Revue DANSER / 2002

KINGS

Sérieusement impertinent

Artiste atypique, un brin provocateur, un brin iconoclaste, Michel Schweizer, rôdé à la performance, a inventé un spectacle inclassable programmé aux îles de danses 2002. Inclassable et généreux, qui tord le cou aux idées reçues.
(…)
L’idée de «Kings» part de la rencontre avec un jeune garçon, si enthousiasmé par le boxeur Mike Tyson que Canal+ l’emmènera en Angleterre interviewer son idole. « Je lui ai proposé de raconter ce souvenir sur scène.
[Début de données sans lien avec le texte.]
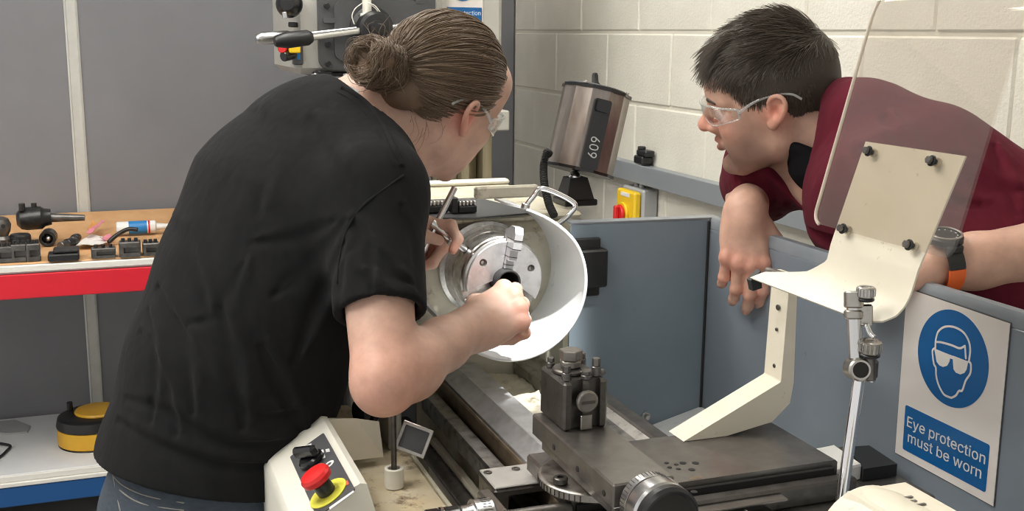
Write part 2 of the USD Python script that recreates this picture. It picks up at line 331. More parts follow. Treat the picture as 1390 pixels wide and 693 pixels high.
# cable trunking, isolator, socket on the block wall
t = thing('cable_trunking', 'long grey metal cable trunking fixed along the block wall', 'trunking', loc=(WX, 1.5, 1.07))
obj(t, 'trunk', bx((WX-.052, -.3, 1.046), (WX-.0025, 3.62, 1.098), .003), 'trunk_grey')
obj(t, 'lid', bx((WX-.056, -.3, 1.044), (WX-.052, 3.62, 1.102), .0015), 'trunk_grey')
t = thing('cable_socket', 'small black cable gland socket standing on the grey trunking', 'socket', loc=(1.575, 3.1, 1.1))
obj(t, 'body', cat(bx((1.562, 3.075, 1.1025), (1.602, 3.135, 1.128), .004), bx((1.566, 3.06, 1.128), (1.60, 3.125, 1.147), .004)), 'black_plastic')
obj(t, 'cap', cyl((1.582, 3.118, 1.147), (1.582, 3.118, 1.156), .013), 'black_rubber')
t = thing('isolator_switch', 'yellow isolator switch with red rotary knob on a grey wall box', 'switch', loc=(1.57, 3.1, .96))
obj(t, 'box', bx((1.553, 3.04, .875), (1.606, 3.19, 1.028), .006), 'grey_box')
obj(t, 'cover', bx((1.528, 3.05, .885), (1.553, 3.178, 1.02), .006), 'switch_yellow')
obj(t, 'collar', cyl((1.528, 3.12, .945), (1.519, 3.12, .945), .036), 'switch_yellow')
kb = obj(t, 'knob', cyl((1.519, 3.12, .945), (1.507, 3.12, .945), .029), 'red_plastic')
obj(kb, 'grip', bx((1.492, 3.112, .918), (1.508, 3.128, .972), .004), 'red_plastic')
obj(t, 'name_plate', bx((1.526, 3.085, 1.0), (1.5285, 3.145, 1.013), .001), 'label_white')
obj(t, 'conduit', cat(cyl((1.578, 3.10, 1.028), (1.578, 3.10, 1.0438), .009), cyl((1.578, 3.135, 1.028), (1.578, 3.135, 1.0438), .009)), 'grey_box')

# ================================================================== BENCH AND SHELF
zb = .796; yf = 3.585
wbn = thing('workbench', 'steel workbench with red front rail and a blue edged lower shelf', 'workbench', loc=(-.3, 4.0, FLOOR))
obj(wbn, 'bench_top', bx((-1.5, yf+.004, zb-.026), (.62, WY-.012, zb), .003), 'shelf_white')
obj(wbn, 'edge_strip', bx((-1.5, yf-.004, zb-.021), (.62, yf+.003, zb+.001), .003), 'edge_white', label='white edging strip')
obj(wbn, 'front_rail', bx((-1.5, yf-.002, zb-.103), (.62, yf+.025, zb-.0265), .003), 'red_paint', label='red steel front rail')
zl, yl = .07, 3.74
obj(wbn, 'lower_shelf', bx((-1.5, yl+.012, zl-.03), (.62, WY-.012, zl), .003), 'shelf_white', label='white lower shelf')
obj(wbn, 'shelf_edge', cat(bx((-1.5, yl, zl-.021), (.62, yl+.0115, zl-.0005), .002), bx((-1.5, yl-.008, zl-.036), (.62, yl+.0115, zl-.0215), .002)), 'edge_white', label='white stepped shelf edge')
obj(wbn, 'shelf_rail', bx((-1.5, yl-.004, zl-.105), (.62, yl+.024, zl-.0365), .003), 'blue_paint', label='blue steel shelf rail')
for x in (-1.45, .57):
    for y in (3.8, 4.28): obj(wbn, 'leg', bx((x-.025, y-.025, FLOOR), (x+.025, y+.025, zb-.03), .003), 'blue_paint')
# cardboard liner with a curled back
pr = [(3.598, zb+.001), (3.6, zb+.006), (4.0, zb+.006), (4.15, zb+.010), (4.24, zb+.030), (4.30, zb+.046), (4.325, zb+.043), (4.30, zb+.036), (4.24, zb+.022), (4.15, zb+.004), (4.0, zb+.001)]
obj(None, 'cardboard_sheet', extrude(Polygon(pr), 1.2, (-.75, 0, 0), (0, 1, 0), (0, 0, 1), (1, 0, 0)), 'cardboard', smooth=50, label='brown cardboard sheet lining the red-edged bench top', cat='cardboard')
zc = zb+.0065
def px(x, y): return onZ(x, y, zc)
def tool_holder(p, w, h, d, m, lab, rz=0.0):
    t = thing('tool_holder', lab, 'tool holder', loc=p)
    b = bx((-w/2, -d/2, 0), (w/2, d/2, h), .003)
    b = minus(b, bx((-w*.28, -d/2-.01, h*.28), (w*.6, -d/2+d*.35, h*.66), .001), bx((-w*.12, d/2-.012, -.01), (w*.12, d/2+.02, h+.01), .001))
    c, s = math.cos(rz), math.sin(rz); R = np.array([[c, -s, 0], [s, c, 0], [0, 0, 1]])
    obj(t, 'body', place(b, R, p), m)
    for i in range(3):
        q = V(-w*.3+w*.3*i, -d*.08, h)
        obj(t, 'clamp_screw', place(cat(cyl(q, q+V(0, 0, .010), .0055, 12)), R, p), 'tool_black')
tool_holder(px(8, 355), .052, .05, .05, 'tool_grey', 'dark square tool holder at the far left end of the bench')
tool_holder(px(27, 354), .044, .055, .05, 'tool_grey', 'dark square tool holder, second from the left on the bench')
tool_holder(px(46, 353), .040, .055, .05, 'tool_grey', 'dark square tool holder in front of the large black drill chuck', .1)
tool_holder(px(141, 349), .072, .032, .04, 'tool_grey', 'low dark tool holder in front of the pink and white papers')
tool_holder(px(177, 347), .064, .048, .05, 'tool_grey', 'taller grey tool holder in front of the clear tube', -.05)
tool_holder(px(205, 345), .05, .04, .05, 'tool_grey', 'grey tool holder on the bench nearest the man in black')
t = thing('drill_chuck', 'large black drill chuck with tapered shank lying on the cardboard', 'drill chuck', loc=px(45, 330))
a, b = px(24, 336)+V(0, .05, .085), px(62, 334)+V(0, .05, .088)
obj(t, 'body', revolve([(0, 0), (.02, 0), (.034, .012), (.038, .03), (.038, .075), (.030, .085), (.026, .105), (0, .105)], a, b-a, 28), 'tool_black')
obj(t, 'shank', cyl(b+unit(b-a)*-.01, b+unit(b-a)*.125+V(0, 0, -.012), .017, 20, r2=.010), 'tool_grey')
obj(t, 'key_boss', cat(cyl(a+V(.02, -.02, .03), a+V(.02, -.02, .055), .010, 14), cyl(a+V(.055, 0, .03), a+V(.055, 0, .052), .009, 14)), 'tool_black')
obj(t, 'stand_ring', cyl(px(28, 345)+V(0, .03, 0), px(28, 345)+V(0, .03, .06), .036, 24, r2=.032), 'tool_black')
p0 = px(67, 334)+V(0, -.005, .027)
t = thing('live_centre', 'round black bearing centre with silver face lying beside the drill chuck', 'lathe centre', loc=p0)
obj(t, 'housing', ring(p0+V(0, .05, 0), p0+V(-.004, -.008, 0), .026, .017, 28), 'tool_black')
obj(t, 'point', revolve([(0, 0), (.0165, 0), (.0165, .035), (.007, .05), (.0, .06)], p0+V(0, .045, 0), V(-.02, -1, 0), 24), 'steel_turned')
p0 = px(3, 345)
t = thing('collet_chuck', 'grey domed collet chuck at the left end of the bench', 'chuck', loc=p0)
obj(t, 'body', revolve([(0, 0), (.03, 0), (.03, .05), (.022, .06), (.030, .075), (.033, .095), (.026, .113), (.012, .12), (0, .12)], p0, V(0, 0, 1), 28), 'tool_grey')
obj(t, 'bore', cyl(p0+V(.012, -.034, .095), p0+V(.012, -.026, .095), .006, 12), 'dark_gap')
for i, (q, L, r, ang, lab) in enumerate(((px(93, 338), .085, .014, 1.0, 'short dark boring bar lying behind the black box'), (px(102, 330), .07, .012, 1.3, 'dark reamer stub lying between the boring bar and the papers'))):
    t = thing('boring_bar', lab, 'boring bar', loc=q); dv = V(math.cos(ang), math.sin(ang), 0)
    obj(t, 'shank', cyl(q+V(0, 0, r+.0035)-dv*L/2, q+V(0, 0, r+.0035)+dv*L/2, r, 18), 'tool_grey')
    obj(t, 'collar', cyl(q+V(0, 0, r+.0035)-dv*L*.1, q+V(0, 0, r+.0035)+dv*L*.25, r+.003, 18), 'tool_black')
q = px(87, 352)
t = thing('tool_box', 'flat black plastic tool case at the front of the bench', 'box', loc=q)
obj(t, 'case', bx(q+V(-.045, -.03, 0), q+V(.045, .04, .022), .004), 'black_plastic')
obj(t, 'lid', bx(q+V(-.03, -.02, .022), q+V(.045, .045, .034), .004), 'tool_black')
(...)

J’ai commencé par un travail relationnel, introspectif et respectueux, bâti sur l’idée qu’il était utile aujourd’hui de plonger les gens dans un vis-à-vis sans ombre sur scène.» Viendront se juxtaposer un ex-danseur de Régine Chopinot, un autre de hip hop, une danseuse de claquettes, un maître- chien … Tranches de vie de « rois » d’un soir, «Kings» détourne le principe du reality show en le faisant entrer dans le système de la représentation. Le projet est sélectionné sur dossier pour Bagnolet. Michel prépare alors une demi-heure et se retrouve- «étrange souvenir !» glisse-t- il- au gymnase Maurice-Bacquet avec un nouvel Ovni- objet volontairement non identifiable qui reçoit des encouragements et gagne des coproducteurs. Le contenu est une exposition de matériaux autobiographiques, mais « Kings» es t très écrit, négocié avec les personnes et construit pour provoquer un maximum de plaisir. Le mixage de réalité, à des degrés divers, et de représentation est troublant, y compris pour les protagonistes dans l’exercice d’interprètes.» Bref, un objet culturel qui, à ce titre, a une valeur marchande.
Eveiller un autre regard
Michel embauche donc un maître-chien pour le surveiller, « selon une partition très simple, une déambulation précise, jusqu’à faire mordre un coin du tapis de danse, au grand scandale de certains spectateurs. Habilement dosé sur le temps et dans l’espace, c’est un élément de perturbation qui dynamise la tension.»
Notre iconoclaste a derrière la tête de se jouer « des enjeux relationnels qu’entretiennent l’art, le politique et l’économie.» Il espère, en désarçonnant un peu le spectateur, éveiller un autre regard, débarrassé de ses a priori sur un boxeur.